## START
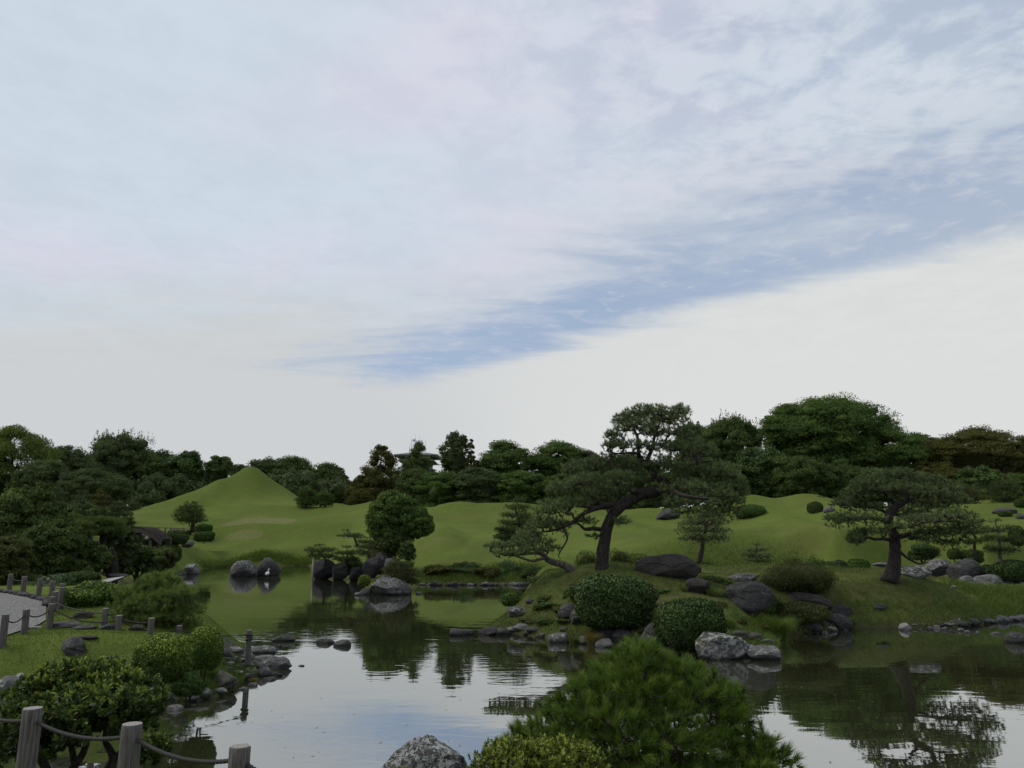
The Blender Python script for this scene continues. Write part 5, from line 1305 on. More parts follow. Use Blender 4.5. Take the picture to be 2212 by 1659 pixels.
bush(1180, 1278, 66, 34, 'feathery green shrub on the left crest of the island', 'pine', 235, D=29.5, leaf=.075, n=3800, ragged=.18, lumps=.2)
bush(1230, 1305, 36, 30, 'dark shrub left of the largest clipped shrub', 'mid', 236, D=25.6, leaf=.07, n=2200, ragged=.15, lumps=.2)
bush(1215, 1256, 40, 20, 'light green tuft at the foot of the lying pine trunk', 'grass', 237, D=28.5, leaf=.08, n=1700, ragged=.2, lumps=.2)
bush(1476, 1272, 44, 22, 'leafy weed clump left of the sharp reddish rock', 'mid', 238, D=26.0, leaf=.07, n=1800, ragged=.25, lumps=.25)
bush(1545, 1268, 60, 20, 'low fern mat right of the sharp reddish rock', 'pine', 239, D=27, leaf=.07, n=2200, ragged=.25, lumps=.25)
bush(1440, 1258, 120, 16, 'low leafy mat in front of the huge dark boulder', 'olive', 240, D=28.5, leaf=.07, n=3500, ragged=.25, lumps=.2)
bush(1660, 1330, 52, 46, 'dark weedy growth on the right side of the big brown-black boulder', 'dark', 241, D=25.6, leaf=.06, n=2800, ragged=.2, lumps=.25)
bush(787, 1262, 25, 20, 'small bright green ball shrub left of the large pale boulder', 'lemon', 242, D=46, leaf=.09, n=1800)
bush(870, 1232, 50, 20, 'low shrub behind the weeping pine of the rocky point', 'mid', 243, D=49, leaf=.1, n=1800, ragged=.15, lumps=.15)
bush(820, 1225, 44, 42, 'yellow-green shrub draped over the rocks of the point', 'olive', 244, D=53.5, leaf=.11, n=2600, ragged=.15, lumps=.18)
bush(760, 1240, 46, 34, 'dark shrub filling between the rocks of the point', 'dark', 245, D=56.5, leaf=.11, n=2600, ragged=.15, lumps=.15)
r5 = random.Random(55)
for i, (x, y) in enumerate([(1165, 1320), (1200, 1312), (1150, 1345), (1185, 1352), (1225, 1345), (1255, 1300), (1430, 1285), (1410, 1310), (1545, 1310), (1560, 1290), (1600, 1350), (1640, 1362), (1590, 1340), (1390, 1370), (1180, 1300), (1215, 1325), (1130, 1330), (1650, 1290)]):
    g = on_ground(x, y)
    bush(x, y, r5.uniform(28, 52), r5.uniform(8, 15), 'low leafy weed clump in the rough island grass', r5.choice(['mid', 'pine', 'olive', 'brown', 'dark', 'mid']), 300 + i, D=g.y, leaf=.06, n=1100, ragged=.3, lumps=.3, group='weed clumps on the island', name='weed_clump', cat='weeds')
# dark undergrowth along the middle far shore
for i, (x, yb_, w_, h_) in enumerate([(945, 1249, 64, 30), (1000, 1247, 66, 32), (1050, 1250, 56, 26), (1095, 1252, 66, 34), (1150, 1252, 56, 30)]):
    bush(x, yb_, w_, h_, ['brownish', 'dark', 'low reddish', 'dense dark', 'ragged dark'][i] + ' undergrowth on the middle far bank, %s from the rocky point' % ['first', 'second', 'third', 'fourth', 'fifth'][i], ['brown', 'dark', 'brown', 'dark', 'dark'][i], 250 + i, D=52 + (i % 2), leaf=.12, n=2000, ragged=.2, lumps=.22)

# ------------------------------------------------------------------ left bank shrubs
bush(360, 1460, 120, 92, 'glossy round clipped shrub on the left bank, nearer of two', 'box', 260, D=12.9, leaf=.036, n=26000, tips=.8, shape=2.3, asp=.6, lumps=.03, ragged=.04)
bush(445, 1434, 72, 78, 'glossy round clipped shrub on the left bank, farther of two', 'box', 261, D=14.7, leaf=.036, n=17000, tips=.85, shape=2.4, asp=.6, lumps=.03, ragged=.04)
bush(200, 1312, 124, 56, 'loose green azalea between the fence and the round pine bush', 'box', 262, D=19.0, leaf=.06, n=8000, tips=.35, shape=2.1, ragged=.12, lumps=.16)
bush(410, 1492, 60, 36, 'ferny green undergrowth beneath the nearer round shrub', 'mid', 263, D=12.9, leaf=.05, n=1500, ragged=.25, lumps=.25)
bush(30, 1283, 120, 44, 'dark low thicket right behind the path fence, far left', 'dark', 264, D=27.0, leaf=.08, n=4000, ragged=.2, lumps=.2)
bush(120, 1284, 90, 40, 'dark low thicket behind the corner posts of the path fence', 'camellia', 265, D=25.5, leaf=.08, n=3500, ragged=.2, lumps=.2)
bush(185, 1272, 70, 34, 'dark shrub between the azalea and the slatted walkway', 'dark', 266, D=27.0, leaf=.08, n=3000, ragged=.2, lumps=.2)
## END
# GIVEN TASK
Please quote nothing but the lines from the line with "bush(360, 1460, 120, 92, 'glossy" through the end of the data above, exactly as written, ends included.

# REPLY
bush(360, 1460, 120, 92, 'glossy round clipped shrub on the left bank, nearer of two', 'box', 260, D=12.9, leaf=.036, n=26000, tips=.8, shape=2.3, asp=.6, lumps=.03, ragged=.04)
bush(445, 1434, 72, 78, 'glossy round clipped shrub on the left bank, farther of two', 'box', 261, D=14.7, leaf=.036, n=17000, tips=.85, shape=2.4, asp=.6, lumps=.03, ragged=.04)
bush(200, 1312, 124, 56, 'loose green azalea between the fence and the round pine bush', 'box', 262, D=19.0, leaf=.06, n=8000, tips=.35, shape=2.1, ragged=.12, lumps=.16)
bush(410, 1492, 60, 36, 'ferny green undergrowth beneath the nearer round shrub', 'mid', 263, D=12.9, leaf=.05, n=1500, ragged=.25, lumps=.25)
bush(30, 1283, 120, 44, 'dark low thicket right behind the path fence, far left', 'dark', 264, D=27.0, leaf=.08, n=4000, ragged=.2, lumps=.2)
bush(120, 1284, 90, 40, 'dark low thicket behind the corner posts of the path fence', 'camellia', 265, D=25.5, leaf=.08, n=3500, ragged=.2, lumps=.2)
bush(185, 1272, 70, 34, 'dark shrub between the azalea and the slatted walkway', 'dark', 266, D=27.0, leaf=.08, n=3000, ragged=.2, lumps=.2)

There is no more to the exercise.